Now, if n is odd then the last term will be (-1) and hence the summation becomes as:
$\begin{align}
  & 1+{{i}^{2}}+{{i}^{4}}+{{i}^{6}}+.....+{{i}^{2n}} \\
 & \Rightarrow 1+\left( -1 \right)+1+\left( -1 \right)+......+\left( -1 \right) \\
 & \Rightarrow 0 \\
\end{align}$
Then, if n is even then the last term will be 1 and hence the summation becomes as:
$\begin{align}
  & 1+{{i}^{2}}+{{i}^{4}}+{{i}^{6}}+.....+{{i}^{2n}} \\
 & \Rightarrow 1+\left( -1 \right)+1+\left( -1 \right)+......+1 \\
 & \Rightarrow 1 \\
\end{align}$
So, we can clearly see that if n is even, the result of the summation is 0.
Also, we can clearly see that if n is even, the result of the summation is 1.
So, the result of the summation of series $1+{{i}^{2}}+{{i}^{4}}+{{i}^{6}}+.....+{{i}^{2n}}$ can be 0 or 1 unless n is specified exact answer cannot be determined.

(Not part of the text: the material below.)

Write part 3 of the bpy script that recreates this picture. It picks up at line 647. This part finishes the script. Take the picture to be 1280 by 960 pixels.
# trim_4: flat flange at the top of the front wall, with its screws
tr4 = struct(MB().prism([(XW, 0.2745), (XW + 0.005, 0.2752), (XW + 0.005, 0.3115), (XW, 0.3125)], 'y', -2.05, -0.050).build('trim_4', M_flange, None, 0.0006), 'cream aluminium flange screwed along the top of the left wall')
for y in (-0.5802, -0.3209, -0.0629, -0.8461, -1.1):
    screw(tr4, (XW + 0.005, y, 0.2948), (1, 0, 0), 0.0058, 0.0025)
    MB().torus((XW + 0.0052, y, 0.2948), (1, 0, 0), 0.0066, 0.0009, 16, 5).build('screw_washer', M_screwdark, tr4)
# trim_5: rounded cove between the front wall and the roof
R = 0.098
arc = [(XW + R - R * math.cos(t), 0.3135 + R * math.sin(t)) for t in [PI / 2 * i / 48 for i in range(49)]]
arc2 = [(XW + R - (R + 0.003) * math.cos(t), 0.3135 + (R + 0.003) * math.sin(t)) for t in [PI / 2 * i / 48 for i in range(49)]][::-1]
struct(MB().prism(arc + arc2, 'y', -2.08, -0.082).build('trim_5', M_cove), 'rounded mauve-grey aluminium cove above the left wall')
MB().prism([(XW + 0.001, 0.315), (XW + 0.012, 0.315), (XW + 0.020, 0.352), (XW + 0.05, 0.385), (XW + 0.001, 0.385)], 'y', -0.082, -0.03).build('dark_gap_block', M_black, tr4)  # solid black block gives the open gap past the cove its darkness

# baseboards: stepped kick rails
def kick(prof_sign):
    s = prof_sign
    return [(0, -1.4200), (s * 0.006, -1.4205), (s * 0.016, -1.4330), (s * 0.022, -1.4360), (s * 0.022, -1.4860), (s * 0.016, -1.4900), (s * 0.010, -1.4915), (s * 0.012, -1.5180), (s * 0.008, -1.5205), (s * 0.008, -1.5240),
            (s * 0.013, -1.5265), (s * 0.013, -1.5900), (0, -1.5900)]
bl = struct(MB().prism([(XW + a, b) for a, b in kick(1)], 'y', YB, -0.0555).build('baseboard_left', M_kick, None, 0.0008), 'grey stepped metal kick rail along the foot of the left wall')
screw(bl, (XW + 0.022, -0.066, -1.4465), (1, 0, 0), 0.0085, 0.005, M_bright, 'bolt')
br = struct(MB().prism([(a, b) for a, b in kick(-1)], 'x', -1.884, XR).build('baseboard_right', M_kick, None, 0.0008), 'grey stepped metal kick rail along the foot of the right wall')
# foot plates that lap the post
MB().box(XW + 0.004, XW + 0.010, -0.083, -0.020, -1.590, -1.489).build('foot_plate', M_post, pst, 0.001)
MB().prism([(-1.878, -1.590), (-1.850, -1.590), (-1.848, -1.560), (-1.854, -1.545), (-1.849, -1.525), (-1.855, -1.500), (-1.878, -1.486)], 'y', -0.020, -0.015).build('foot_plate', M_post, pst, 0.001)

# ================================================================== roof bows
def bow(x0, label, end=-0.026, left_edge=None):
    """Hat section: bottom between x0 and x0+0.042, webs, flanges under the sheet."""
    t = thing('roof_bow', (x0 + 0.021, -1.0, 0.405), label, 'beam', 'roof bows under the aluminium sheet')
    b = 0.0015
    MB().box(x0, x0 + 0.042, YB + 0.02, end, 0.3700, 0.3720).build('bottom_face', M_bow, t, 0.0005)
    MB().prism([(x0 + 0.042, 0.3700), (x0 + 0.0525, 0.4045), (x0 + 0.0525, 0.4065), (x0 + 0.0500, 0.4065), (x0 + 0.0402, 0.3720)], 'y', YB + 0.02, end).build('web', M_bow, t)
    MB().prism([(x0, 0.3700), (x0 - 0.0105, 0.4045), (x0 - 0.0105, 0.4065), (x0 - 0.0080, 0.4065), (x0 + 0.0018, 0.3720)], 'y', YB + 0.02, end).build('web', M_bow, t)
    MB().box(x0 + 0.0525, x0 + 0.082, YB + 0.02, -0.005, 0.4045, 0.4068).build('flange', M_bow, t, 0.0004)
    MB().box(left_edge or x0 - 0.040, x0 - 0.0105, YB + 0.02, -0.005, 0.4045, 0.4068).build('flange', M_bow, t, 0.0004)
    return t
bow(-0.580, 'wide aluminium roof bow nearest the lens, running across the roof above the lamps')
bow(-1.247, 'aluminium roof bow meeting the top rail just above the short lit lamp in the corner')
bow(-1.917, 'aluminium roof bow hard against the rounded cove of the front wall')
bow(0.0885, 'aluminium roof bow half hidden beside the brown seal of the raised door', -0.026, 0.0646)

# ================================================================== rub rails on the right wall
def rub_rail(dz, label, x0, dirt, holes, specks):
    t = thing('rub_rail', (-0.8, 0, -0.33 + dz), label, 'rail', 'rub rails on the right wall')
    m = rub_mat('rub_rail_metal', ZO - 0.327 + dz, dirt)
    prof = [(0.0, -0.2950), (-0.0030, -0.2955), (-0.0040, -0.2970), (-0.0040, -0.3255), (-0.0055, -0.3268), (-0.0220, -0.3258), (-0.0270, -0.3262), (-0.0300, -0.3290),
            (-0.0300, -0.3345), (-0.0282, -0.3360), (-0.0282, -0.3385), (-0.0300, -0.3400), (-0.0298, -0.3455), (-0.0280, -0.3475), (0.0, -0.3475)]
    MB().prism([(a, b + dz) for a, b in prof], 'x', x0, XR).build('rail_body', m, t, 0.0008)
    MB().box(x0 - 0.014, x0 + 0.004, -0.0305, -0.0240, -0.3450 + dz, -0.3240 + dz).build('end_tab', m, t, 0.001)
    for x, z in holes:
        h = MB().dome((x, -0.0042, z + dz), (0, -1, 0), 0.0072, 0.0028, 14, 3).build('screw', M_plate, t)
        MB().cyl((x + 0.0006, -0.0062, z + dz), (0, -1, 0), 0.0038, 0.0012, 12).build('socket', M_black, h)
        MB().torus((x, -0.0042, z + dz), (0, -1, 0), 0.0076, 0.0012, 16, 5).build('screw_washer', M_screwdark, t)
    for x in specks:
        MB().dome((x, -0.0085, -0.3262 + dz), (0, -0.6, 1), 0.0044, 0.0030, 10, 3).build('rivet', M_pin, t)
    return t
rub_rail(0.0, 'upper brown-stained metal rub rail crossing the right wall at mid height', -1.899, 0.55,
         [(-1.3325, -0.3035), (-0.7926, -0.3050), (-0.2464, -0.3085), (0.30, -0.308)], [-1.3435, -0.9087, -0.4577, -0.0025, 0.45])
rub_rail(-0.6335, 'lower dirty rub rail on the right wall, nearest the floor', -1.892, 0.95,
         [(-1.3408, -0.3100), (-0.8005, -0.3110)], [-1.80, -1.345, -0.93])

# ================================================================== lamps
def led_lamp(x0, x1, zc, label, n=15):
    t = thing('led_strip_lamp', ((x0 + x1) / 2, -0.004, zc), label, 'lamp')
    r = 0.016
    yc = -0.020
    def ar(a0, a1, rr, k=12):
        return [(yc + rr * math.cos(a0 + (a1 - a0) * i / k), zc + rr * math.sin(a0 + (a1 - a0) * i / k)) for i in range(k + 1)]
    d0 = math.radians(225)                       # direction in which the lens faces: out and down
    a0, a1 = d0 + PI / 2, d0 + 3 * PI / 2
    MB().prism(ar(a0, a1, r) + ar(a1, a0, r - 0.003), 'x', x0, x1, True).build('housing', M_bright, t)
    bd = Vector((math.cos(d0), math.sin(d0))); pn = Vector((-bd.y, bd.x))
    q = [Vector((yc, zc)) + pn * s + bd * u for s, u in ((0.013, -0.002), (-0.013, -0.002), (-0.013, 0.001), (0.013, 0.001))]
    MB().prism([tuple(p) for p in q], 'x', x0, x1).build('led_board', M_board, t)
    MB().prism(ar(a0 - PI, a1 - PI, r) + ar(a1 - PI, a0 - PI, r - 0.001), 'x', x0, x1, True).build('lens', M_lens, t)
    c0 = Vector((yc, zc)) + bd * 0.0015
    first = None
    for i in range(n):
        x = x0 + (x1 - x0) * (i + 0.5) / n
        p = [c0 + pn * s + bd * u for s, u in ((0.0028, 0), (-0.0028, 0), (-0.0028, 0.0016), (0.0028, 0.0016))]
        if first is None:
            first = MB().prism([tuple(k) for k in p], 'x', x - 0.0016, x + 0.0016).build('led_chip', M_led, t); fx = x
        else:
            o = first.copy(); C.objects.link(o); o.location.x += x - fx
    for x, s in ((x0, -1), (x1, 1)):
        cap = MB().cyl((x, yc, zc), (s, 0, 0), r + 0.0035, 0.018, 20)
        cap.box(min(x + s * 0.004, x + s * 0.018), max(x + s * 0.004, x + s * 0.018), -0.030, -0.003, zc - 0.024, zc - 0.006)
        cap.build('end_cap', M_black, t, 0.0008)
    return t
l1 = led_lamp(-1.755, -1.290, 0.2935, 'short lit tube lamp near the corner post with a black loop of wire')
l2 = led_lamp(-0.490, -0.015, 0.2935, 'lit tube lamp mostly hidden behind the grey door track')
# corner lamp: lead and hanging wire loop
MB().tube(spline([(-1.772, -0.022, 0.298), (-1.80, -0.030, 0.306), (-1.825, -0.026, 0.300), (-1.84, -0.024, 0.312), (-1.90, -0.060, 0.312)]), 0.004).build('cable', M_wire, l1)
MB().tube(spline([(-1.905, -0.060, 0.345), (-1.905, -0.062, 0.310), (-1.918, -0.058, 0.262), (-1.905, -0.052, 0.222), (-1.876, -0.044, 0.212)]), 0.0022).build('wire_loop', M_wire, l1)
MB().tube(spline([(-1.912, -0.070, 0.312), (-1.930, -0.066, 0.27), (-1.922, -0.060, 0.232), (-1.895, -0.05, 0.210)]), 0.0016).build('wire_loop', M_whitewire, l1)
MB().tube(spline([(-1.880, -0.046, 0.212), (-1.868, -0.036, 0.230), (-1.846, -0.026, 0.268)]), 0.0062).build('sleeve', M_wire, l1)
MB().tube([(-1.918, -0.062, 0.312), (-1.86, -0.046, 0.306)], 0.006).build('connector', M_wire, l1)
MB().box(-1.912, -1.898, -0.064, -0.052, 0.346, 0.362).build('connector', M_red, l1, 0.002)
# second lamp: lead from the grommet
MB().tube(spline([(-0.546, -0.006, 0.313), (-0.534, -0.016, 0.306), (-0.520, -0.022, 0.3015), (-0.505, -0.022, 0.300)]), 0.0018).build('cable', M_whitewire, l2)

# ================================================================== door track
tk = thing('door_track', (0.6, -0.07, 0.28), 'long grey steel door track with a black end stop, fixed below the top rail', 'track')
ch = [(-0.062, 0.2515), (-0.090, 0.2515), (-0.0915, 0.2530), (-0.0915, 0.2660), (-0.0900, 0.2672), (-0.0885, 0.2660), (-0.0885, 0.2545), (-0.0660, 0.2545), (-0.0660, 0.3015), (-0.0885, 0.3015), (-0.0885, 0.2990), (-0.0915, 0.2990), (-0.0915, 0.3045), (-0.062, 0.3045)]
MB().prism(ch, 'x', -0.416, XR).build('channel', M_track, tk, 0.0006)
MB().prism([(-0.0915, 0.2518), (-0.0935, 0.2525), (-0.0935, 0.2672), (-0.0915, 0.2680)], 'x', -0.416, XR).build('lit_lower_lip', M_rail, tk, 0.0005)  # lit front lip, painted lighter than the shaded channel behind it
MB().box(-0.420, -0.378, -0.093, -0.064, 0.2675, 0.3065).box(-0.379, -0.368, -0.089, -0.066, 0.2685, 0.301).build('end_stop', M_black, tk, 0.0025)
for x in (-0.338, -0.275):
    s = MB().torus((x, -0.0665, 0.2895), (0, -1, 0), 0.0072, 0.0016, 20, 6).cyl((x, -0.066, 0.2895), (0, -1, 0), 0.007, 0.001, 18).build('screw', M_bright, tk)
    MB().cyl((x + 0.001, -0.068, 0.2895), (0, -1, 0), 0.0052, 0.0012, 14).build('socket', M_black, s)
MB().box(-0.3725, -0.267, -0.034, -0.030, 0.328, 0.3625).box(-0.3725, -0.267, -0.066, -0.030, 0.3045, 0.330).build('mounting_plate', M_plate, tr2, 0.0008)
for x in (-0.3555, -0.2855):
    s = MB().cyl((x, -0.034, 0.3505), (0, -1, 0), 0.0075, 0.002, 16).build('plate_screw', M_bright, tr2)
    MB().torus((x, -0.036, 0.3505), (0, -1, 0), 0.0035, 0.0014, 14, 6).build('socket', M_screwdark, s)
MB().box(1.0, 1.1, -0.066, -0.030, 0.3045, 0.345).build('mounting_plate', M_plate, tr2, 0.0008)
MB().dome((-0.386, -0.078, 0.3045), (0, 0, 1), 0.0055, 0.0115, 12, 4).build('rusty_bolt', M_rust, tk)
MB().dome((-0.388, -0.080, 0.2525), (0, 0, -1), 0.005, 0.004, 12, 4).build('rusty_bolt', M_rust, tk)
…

So, the correct answer is “Option D”.

Note: Now, to solve these types of questions we need to know some of the basic things about $i$ as it is used to represent an imaginary part of a complex number in the form as $a+ib$. Moreover , we must know the value of $i$as $\sqrt{-1}$.